TRIS Rating has assigned the company rating of Nawarat Patanakarn PLC (NWR) at “BBB-” with “stable” outlook. The rating reflects the company’s acceptable track records in undertaking both public and private construction projects and moderate backlog size. The strengths are partially offset by the cyclical nature of the engineering and construction (E&C) industry, moderate fluctuation in operating performance, and execution risks from property development projects. The “stable” outlook reflects the expectation that NWR’s will continue to maintain its competitiveness in civil works, both public and private projects. The debt to capitalization ratio is expected to stay below 50%, or the interest-bearing debt to equity ratio below 1 time during 2014-2016.
NWR was founded in 1976 and listed on the Stock Exchange of Thailand (SET) in 1995. As of December 2013, NWR’s major shareholder was Mr. Polpat Karnasuta, holding about 10% of the total shares. NWR is a general contractor, focusing on civil works for buildings, transportation infrastructure, ports, irrigation works, tunnelling and pipe jacking projects.
NWR’s moderate business risk profile reflects acceptable track record in project executions and completions. During 2008-2013, revenue from private projects comprised 60% of total revenues; while public projects comprised 40%. During 2008-2011, NWR’s average revenue was Bt3,300-Bt4,100 million per annum. While during 2012-2013, revenue increased to Bt6,704 million, and Bt6,727 million, respectively, due to higher revenue for civil works in power plant projects. NWR’s average gross profit margin was 8% during 2008-2013. The company’s backlog for the past four years has ranged from Bt12,000 to Bt15,000 million per annum, a jump from Bt7,500 million in 2008 after the procurement of the coal excavation project at Mae Moh mine, valued at Bt8,878 million in 2009. At the end of December 2013, NWR’s backlog stood at Bt12,826 million. The worth of NWR’s top five backlog projects are Bt11,159 million, accounting for 87% of the total backlog. The current backlog should secure revenue in a range of Bt2,200-Bt4,500 million per annum during 2014-2016, accounting for 45% of TRIS Rating’s base-case revenue.
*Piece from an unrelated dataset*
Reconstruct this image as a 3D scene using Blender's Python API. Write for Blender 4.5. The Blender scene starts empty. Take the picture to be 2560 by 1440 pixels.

NWR’s rating reflects the company’s short record in developing residential property projects. NWR invested 40% in a joint venture with Charn Issara Development PLC (CI) to develop “The Issara Ladprao” condominium project, worth Bt1,867 million in 2006 and the "ISSI Condominium Suksawat", worth Bt2,000 million in 2013. In addition, NWR invested 25% in a joint venture with VSPN Property Co., Ltd. to develop “Seabreeze Villa Pattaya” project, worth Bt500 million in 2007. During 2012-2015, the company plans to develop and construct at least three single-detached houses (SDH) projects, under “Baranee” brand. The combined value of three projects are around Bt2,200 million.
NWR’s average operating margin (operating profit before depreciation and amortization as a percentage of revenue) was around 6%-8% during 2009-2013, which was relatively in line with SET-listed peers with similar business size. NWR’s debt to capitalization ratio was around 51%-58% during 2009-2012, but decreased to 44% after the company received Bt1,160 million from the right offering in 2013.
During 2014-2016, TRIS Rating’s base-case expects NWR’s total revenues to stay in a range of Bt7,000-Bt8,000 million per annum. The revenue contribution from the property development is expected at least Bt400 million per annum. Downside risk on revenue is moderate as the company’s backlog has secured about half of TRIS Rating’s base-case revenues. The operating margin is expected to improve gradually from 6%-8% to stay above 8% during 2014-2016 due to higher gross profit margin from property development projects. NWR’s debt to capitalization is expected to stay in a range of 45%-50% during 2014-2016. Funds from operations (FFO) are expected to be around Bt500-Bt600 million per annum. The FFO to total debt ratio is expected to stay higher than 18%, while the EBITDA (earnings before interest, taxes, depreciation, and amortization) interest coverage ratio is expected to stay at least above 4.5 times.